Die Darstellung, wonach sich der bestehende Kopfbahnhof innerhalb eines Jahrzehnts mit einem Aufwand von 340 Millionen Euro modernisieren lässt, wird von der Bahn bestritten. In der Summe sei weder die Anbindung an die auch von Projektgegnern gut geheißene ICE-Neubaustrecke Wendlingen-Ulm, noch die fällige Sanierung der innerstädtischen Zulaufstrecken zum Hauptbahnhof enthalten. Offen ist auch, ob die Anbindung des Flughafens, die in Stuttgart21 enthalten ist, nicht ebenfalls Teil einer alternativen Kostenbetrachtung sein müsste.

Neben hinlänglich bekannten Gutachten nennt der Zeitungsbericht aus Frankfurt auch eine "bisher verschwiegenen Studie" für die IHK Region Stuttgart. Dieser Darstellung widerspricht am Freitag die IHK: "Die Studie ist im Juli 2009 veröffentlicht worden; die wesentliche Ergebnisse sind seitdem im Internet öffentlich zugänglich", teilt die Kammer mit. Die Studie kommt auch inhaltlich zu anderen Schlüssen, als es der Zeitungsbericht nahe legt.
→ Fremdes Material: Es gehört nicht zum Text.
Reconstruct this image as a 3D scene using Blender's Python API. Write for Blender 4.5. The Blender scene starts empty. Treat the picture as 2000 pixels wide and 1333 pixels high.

Nach Lektüre der Zeitung aus Hessen haben die Grünen in Baden-Württemberg die Bahn aufgefordert, "echte Zahlen" zu Ausstieg und Kopfbahnhof auf den Tisch zu legen. Unterschiede zwischen den Summen aus dem "Geheimpapier" und den Summen, welche die Bahn errechnet habe, seien "nicht erklärbar", sagt der Landtagsabgeordnete und Stadtrat Werner Wölfle.

Die Absage von Bahn, Land und Stadt an einen Stuttgart-21-Gipfel wird von den Grünen als "nicht nachvollziehbar" kritisiert.